[begin COLLECTED DATA]
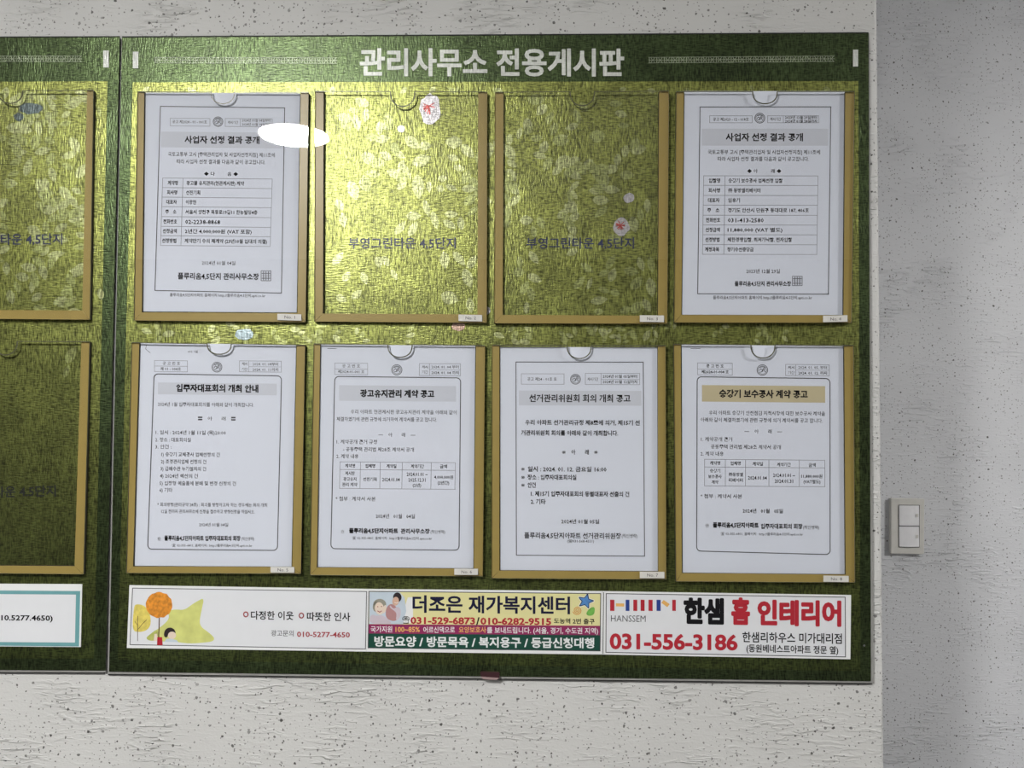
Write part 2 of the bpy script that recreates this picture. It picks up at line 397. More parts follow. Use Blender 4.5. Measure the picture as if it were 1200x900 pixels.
# ------------------------------------------------------------------ ceiling lamps
for k, (lx, ly, r, e, lab) in enumerate(LAMP_SPOTS):
    t = empty('ceiling_lamp', (lx, ly, CEIL), lab, 'lamp')
    n = 48; ring = [(math.cos(2 * math.pi * i / n), math.sin(2 * math.pi * i / n)) for i in range(n)]
    prof = [(r + .012, CEIL), (r + .014, CEIL - .018), (r + .006, CEIL - .022), (r + .001, CEIL - .019)]
    V, Fc = [], []
    for (pr, pz) in prof: V += [(lx + c * pr, ly + s_ * pr, pz) for c, s_ in ring]
    for a in range(len(prof) - 1):
        for i in range(n): Fc.append([a * n + i, (a + 1) * n + i, (a + 1) * n + (i + 1) % n, a * n + (i + 1) % n])
    link_mesh('rim', V, Fc, M['lamp_rim'], t, smooth=True)
    dz = .019 if k == 0 else .075        # second lamp's drum depth added so its sides brighten the upper recess
    V = [(lx + c * r, ly + s_ * r, CEIL - dz) for c, s_ in ring] + [(lx + c * r, ly + s_ * r, CEIL - .012) for c, s_ in ring]
    Fc = [list(range(n - 1, -1, -1)), list(range(n, 2 * n))] + [[i, (i + 1) % n, n + (i + 1) % n, n + i] for i in range(n)]
    link_mesh('diffuser', V, Fc, M['lamp_glow_a' if k == 0 else 'lamp_glow_b'], t)

# ------------------------------------------------------------------ the two notice boards
random.seed(11)
def leaf_pts(cx, cy, L, W, ang):
    a = math.radians(ang); c, s = math.cos(a), math.sin(a)
    prof = [(-.5, 0), (-.38, .28), (-.18, .46), (.05, .48), (.27, .33), (.5, 0)]
    P = prof + [(x, -y) for x, y in prof[-2:0:-1]]
    return [(cx + x * L * c - y * W * s, cy + x * L * s + y * W * c) for x, y in P]
class Leaves(Shape):
    k = 0
    def leaf(s, cx, cy, L, W, ang):
        s.k += 1; s.poly(leaf_pts(cx, cy, L, W, ang), -.00015 - .0000006 * s.k)
def spray(bright, dim, x, y, x0, y0, x1, y1, sz, inside):
    """a twig with leaves along it"""
    a = random.uniform(40, 140); n = random.randint(3, 6); px, py = x, y
    for i in range(n):
        a += random.uniform(-25, 25)
        px += math.cos(math.radians(a)) * sz * .8; py += math.sin(math.radians(a)) * sz * .8
        ang = a + random.choice((-1, 1)) * random.uniform(30, 75)
        L = sz * random.uniform(.8, 1.25); W = L * random.uniform(.45, .65)
        if inside(px, py, L * .55): (bright if random.random() < .5 else dim).leaf(px, py, L, W, ang)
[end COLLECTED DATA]
Leaving out the pictures, repeat the data above exactly.

# EXPECTED ANSWER:
Write part 2 of the bpy script that recreates this picture. It picks up at line 397. More parts follow. Use Blender 4.5. Measure the picture as if it were 1200x900 pixels.
# ------------------------------------------------------------------ ceiling lamps
for k, (lx, ly, r, e, lab) in enumerate(LAMP_SPOTS):
    t = empty('ceiling_lamp', (lx, ly, CEIL), lab, 'lamp')
    n = 48; ring = [(math.cos(2 * math.pi * i / n), math.sin(2 * math.pi * i / n)) for i in range(n)]
    prof = [(r + .012, CEIL), (r + .014, CEIL - .018), (r + .006, CEIL - .022), (r + .001, CEIL - .019)]
    V, Fc = [], []
    for (pr, pz) in prof: V += [(lx + c * pr, ly + s_ * pr, pz) for c, s_ in ring]
    for a in range(len(prof) - 1):
        for i in range(n): Fc.append([a * n + i, (a + 1) * n + i, (a + 1) * n + (i + 1) % n, a * n + (i + 1) % n])
    link_mesh('rim', V, Fc, M['lamp_rim'], t, smooth=True)
    dz = .019 if k == 0 else .075        # second lamp's drum depth added so its sides brighten the upper recess
    V = [(lx + c * r, ly + s_ * r, CEIL - dz) for c, s_ in ring] + [(lx + c * r, ly + s_ * r, CEIL - .012) for c, s_ in ring]
    Fc = [list(range(n - 1, -1, -1)), list(range(n, 2 * n))] + [[i, (i + 1) % n, n + (i + 1) % n, n + i] for i in range(n)]
    link_mesh('diffuser', V, Fc, M['lamp_glow_a' if k == 0 else 'lamp_glow_b'], t)

# ------------------------------------------------------------------ the two notice boards
random.seed(11)
def leaf_pts(cx, cy, L, W, ang):
    a = math.radians(ang); c, s = math.cos(a), math.sin(a)
    prof = [(-.5, 0), (-.38, .28), (-.18, .46), (.05, .48), (.27, .33), (.5, 0)]
    P = prof + [(x, -y) for x, y in prof[-2:0:-1]]
    return [(cx + x * L * c - y * W * s, cy + x * L * s + y * W * c) for x, y in P]
class Leaves(Shape):
    k = 0
    def leaf(s, cx, cy, L, W, ang):
        s.k += 1; s.poly(leaf_pts(cx, cy, L, W, ang), -.00015 - .0000006 * s.k)
def spray(bright, dim, x, y, x0, y0, x1, y1, sz, inside):
    """a twig with leaves along it"""
    a = random.uniform(40, 140); n = random.randint(3, 6); px, py = x, y
    for i in range(n):
        a += random.uniform(-25, 25)
        px += math.cos(math.radians(a)) * sz * .8; py += math.sin(math.radians(a)) * sz * .8
        ang = a + random.choice((-1, 1)) * random.uniform(30, 75)
        L = sz * random.uniform(.8, 1.25); W = L * random.uniform(.45, .65)
        if inside(px, py, L * .55): (bright if random.random() < .5 else dim).leaf(px, py, L, W, ang)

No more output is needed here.